Give the count of lines that include the string "Keep". Add nothing to it.

> _Provided records_:
+ + +
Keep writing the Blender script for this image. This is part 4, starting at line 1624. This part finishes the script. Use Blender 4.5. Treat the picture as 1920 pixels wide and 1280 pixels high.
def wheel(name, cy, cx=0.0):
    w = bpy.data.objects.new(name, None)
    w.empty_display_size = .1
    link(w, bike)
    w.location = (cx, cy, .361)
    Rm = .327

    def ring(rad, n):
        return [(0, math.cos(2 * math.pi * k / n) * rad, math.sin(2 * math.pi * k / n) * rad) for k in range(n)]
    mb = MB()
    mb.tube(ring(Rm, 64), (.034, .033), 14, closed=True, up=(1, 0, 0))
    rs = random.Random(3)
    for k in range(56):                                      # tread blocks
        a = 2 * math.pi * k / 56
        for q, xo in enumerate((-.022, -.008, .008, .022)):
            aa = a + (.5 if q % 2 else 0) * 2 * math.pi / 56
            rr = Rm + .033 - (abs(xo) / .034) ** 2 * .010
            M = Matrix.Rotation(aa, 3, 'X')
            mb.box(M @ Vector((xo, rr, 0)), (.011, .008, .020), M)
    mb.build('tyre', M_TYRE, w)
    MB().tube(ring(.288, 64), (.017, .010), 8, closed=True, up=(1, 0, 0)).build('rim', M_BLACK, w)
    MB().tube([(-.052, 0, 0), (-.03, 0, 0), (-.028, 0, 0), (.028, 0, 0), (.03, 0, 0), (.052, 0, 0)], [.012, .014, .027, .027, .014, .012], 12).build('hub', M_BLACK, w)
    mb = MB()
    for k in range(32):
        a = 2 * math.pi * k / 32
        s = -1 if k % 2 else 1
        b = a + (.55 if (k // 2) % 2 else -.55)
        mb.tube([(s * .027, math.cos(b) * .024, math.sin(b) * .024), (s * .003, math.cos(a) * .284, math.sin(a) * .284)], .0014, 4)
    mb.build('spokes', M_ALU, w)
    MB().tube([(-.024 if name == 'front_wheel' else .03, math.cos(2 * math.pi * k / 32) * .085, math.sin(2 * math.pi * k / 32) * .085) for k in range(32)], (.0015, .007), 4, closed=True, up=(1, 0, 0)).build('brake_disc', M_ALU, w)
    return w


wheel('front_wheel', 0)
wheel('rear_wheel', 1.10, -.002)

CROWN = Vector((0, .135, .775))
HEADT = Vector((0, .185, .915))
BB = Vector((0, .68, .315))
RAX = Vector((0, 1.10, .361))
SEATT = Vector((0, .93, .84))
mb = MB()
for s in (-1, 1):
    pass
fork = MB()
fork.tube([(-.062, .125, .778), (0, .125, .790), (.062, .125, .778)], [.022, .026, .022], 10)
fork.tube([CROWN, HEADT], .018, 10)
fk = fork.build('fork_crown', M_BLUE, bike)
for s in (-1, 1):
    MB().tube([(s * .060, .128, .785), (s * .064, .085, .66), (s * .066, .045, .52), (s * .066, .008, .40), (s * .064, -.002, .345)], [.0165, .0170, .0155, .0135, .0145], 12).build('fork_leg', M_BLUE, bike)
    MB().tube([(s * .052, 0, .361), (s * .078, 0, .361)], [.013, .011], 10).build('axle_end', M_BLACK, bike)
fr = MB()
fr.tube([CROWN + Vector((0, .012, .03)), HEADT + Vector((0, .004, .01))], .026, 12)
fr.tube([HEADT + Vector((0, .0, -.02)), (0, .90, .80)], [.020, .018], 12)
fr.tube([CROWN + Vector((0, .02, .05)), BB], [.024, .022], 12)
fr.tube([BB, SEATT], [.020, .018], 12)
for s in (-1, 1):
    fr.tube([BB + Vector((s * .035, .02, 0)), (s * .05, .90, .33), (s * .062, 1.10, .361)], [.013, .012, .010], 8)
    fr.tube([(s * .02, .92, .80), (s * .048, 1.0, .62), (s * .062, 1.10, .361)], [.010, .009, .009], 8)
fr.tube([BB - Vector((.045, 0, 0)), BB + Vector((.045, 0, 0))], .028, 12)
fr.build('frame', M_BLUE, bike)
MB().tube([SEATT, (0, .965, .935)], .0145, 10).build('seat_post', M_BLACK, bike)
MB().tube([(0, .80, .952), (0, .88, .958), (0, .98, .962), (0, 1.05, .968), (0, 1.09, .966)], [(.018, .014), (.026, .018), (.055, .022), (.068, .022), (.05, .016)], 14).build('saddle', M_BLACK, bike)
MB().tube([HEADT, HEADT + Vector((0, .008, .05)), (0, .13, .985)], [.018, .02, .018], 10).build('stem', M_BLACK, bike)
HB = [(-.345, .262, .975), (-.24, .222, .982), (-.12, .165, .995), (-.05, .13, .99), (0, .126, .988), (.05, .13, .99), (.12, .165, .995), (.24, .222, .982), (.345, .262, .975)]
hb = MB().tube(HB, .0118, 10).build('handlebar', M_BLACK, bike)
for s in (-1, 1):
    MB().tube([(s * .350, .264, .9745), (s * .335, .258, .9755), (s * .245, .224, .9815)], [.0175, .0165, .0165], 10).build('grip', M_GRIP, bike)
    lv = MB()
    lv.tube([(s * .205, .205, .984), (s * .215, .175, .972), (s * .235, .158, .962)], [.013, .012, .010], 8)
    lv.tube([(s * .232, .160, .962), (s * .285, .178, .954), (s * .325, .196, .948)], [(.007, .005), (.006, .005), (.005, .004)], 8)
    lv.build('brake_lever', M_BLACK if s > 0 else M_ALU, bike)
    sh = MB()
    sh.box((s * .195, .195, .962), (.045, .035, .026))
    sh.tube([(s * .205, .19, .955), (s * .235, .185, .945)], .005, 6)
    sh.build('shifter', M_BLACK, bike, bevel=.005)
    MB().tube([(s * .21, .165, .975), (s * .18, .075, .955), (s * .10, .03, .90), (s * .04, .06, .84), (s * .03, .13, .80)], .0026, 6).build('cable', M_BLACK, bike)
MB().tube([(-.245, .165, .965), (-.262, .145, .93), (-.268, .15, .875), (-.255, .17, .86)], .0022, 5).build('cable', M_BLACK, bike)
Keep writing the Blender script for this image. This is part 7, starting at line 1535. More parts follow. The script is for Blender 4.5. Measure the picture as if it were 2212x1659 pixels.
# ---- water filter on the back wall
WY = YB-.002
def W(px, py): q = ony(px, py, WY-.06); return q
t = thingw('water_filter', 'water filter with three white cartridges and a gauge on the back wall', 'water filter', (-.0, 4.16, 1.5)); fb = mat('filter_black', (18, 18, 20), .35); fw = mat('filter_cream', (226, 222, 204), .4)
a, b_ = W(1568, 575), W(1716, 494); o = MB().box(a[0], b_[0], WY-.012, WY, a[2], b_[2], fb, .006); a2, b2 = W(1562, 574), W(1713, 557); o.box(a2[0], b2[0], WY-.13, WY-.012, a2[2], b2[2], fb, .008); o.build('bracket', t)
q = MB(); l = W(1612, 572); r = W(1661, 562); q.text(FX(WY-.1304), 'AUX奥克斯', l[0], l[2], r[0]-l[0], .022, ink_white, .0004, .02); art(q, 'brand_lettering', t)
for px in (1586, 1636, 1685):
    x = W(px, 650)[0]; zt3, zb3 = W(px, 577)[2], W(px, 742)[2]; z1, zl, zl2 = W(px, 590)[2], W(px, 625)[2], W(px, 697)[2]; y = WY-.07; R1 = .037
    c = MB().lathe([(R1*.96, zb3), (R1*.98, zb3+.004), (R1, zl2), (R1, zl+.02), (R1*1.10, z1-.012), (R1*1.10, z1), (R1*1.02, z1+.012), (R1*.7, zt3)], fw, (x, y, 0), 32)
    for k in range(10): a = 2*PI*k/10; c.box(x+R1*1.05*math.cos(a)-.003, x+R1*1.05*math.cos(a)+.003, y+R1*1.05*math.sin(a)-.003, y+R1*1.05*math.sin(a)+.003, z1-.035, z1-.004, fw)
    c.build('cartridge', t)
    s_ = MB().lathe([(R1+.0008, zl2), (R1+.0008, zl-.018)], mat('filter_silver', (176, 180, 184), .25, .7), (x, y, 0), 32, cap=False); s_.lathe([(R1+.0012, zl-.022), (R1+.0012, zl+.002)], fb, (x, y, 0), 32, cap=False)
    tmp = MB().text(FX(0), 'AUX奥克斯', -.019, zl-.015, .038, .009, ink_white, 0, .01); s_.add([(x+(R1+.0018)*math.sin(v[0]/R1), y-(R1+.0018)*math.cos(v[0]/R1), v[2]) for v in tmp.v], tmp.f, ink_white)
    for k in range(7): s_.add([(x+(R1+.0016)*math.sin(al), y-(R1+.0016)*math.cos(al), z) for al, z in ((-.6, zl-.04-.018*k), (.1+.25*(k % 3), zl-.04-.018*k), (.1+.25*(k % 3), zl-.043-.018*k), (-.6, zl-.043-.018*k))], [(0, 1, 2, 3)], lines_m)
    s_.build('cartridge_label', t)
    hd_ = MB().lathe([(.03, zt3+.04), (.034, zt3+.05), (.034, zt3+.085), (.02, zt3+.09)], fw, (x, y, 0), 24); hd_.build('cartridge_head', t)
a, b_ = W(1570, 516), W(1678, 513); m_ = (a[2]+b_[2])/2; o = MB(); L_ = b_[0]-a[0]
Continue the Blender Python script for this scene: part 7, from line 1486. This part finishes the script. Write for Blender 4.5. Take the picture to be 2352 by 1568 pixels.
+ + +
> _Result_: 2